Nel corso della Festa Democratica Nazionale della Scuola, molti relatori hanno posto la necessità, nel momento in cui il centrosinistra dovesse tornare al governo, di ripartire soprattutto dalla valorizzazione delle esperienze positive, lasciando per una volta la scuola al riparo dall’ennesima riforma che stravolge tutto. Lei che cosa ne pensa? Viene prima la riforma dei cicli o il rilancio dell’autonomia scolastica?
La riforma dei cicli è la prima condizione, è assolutamente necessaria. Abbiamo portato per legge l’obbligo scolastico a 16 anni ma è evidente che a questa misura si deve accompagnare una riorganizzazione dei percorsi formativi sullo schema del 4+4+2. Questo è indispensabile perché la scuola dell’obbligo possa ridurre la selezione che applica ora, bisogna mettere mano sulla scuola secondaria per renderla all’altezza dei suoi obiettivi.
Terminiamo con il tema dei docenti: nel patto per la scuola condivisa, ci sarà spazio per definire una volta per tutte un percorso di formazione iniziale e di accesso all’insegnamento?
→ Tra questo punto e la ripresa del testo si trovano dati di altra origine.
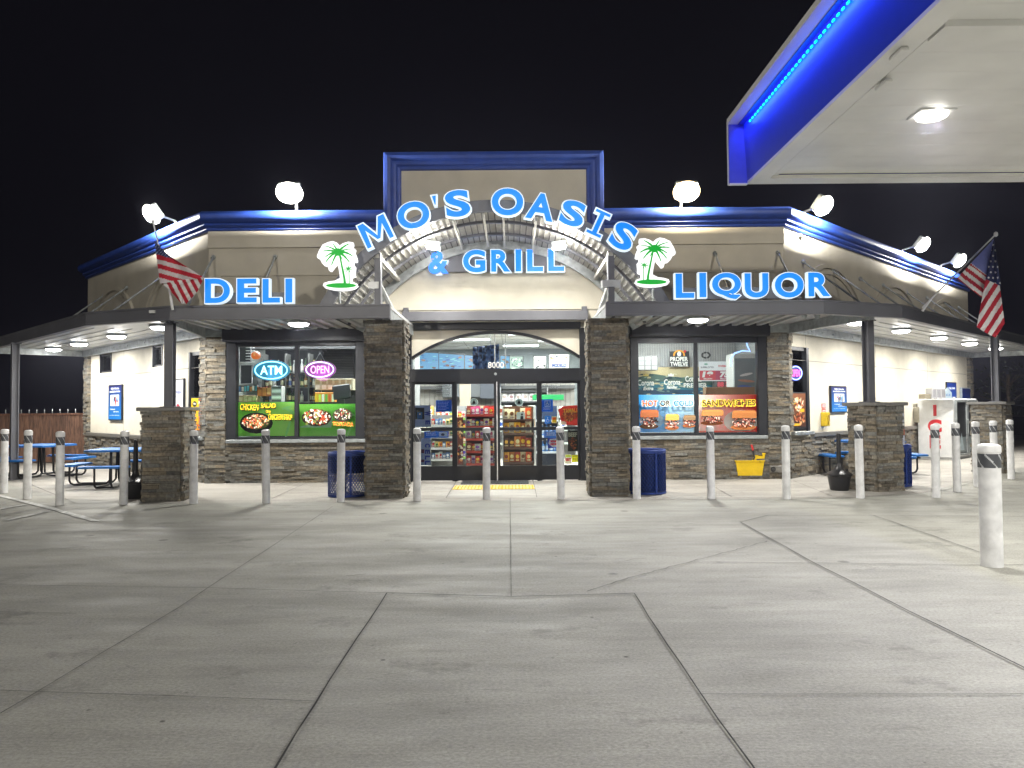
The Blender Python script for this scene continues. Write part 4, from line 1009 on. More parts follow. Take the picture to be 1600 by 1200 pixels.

La formazione iniziale è stata cancellata e occorre ripristinarla. Penso che le SSIS vadano ripristinate, magari non con una struttura unica, ma all’interno delle diverse facoltà universitarie. Poi Scienze della Formazione dovrebbe fare da congiunzione tra i percorsi, occupandosi di fornire gli strumenti metodologici, della didattica, ai futuri insegnanti.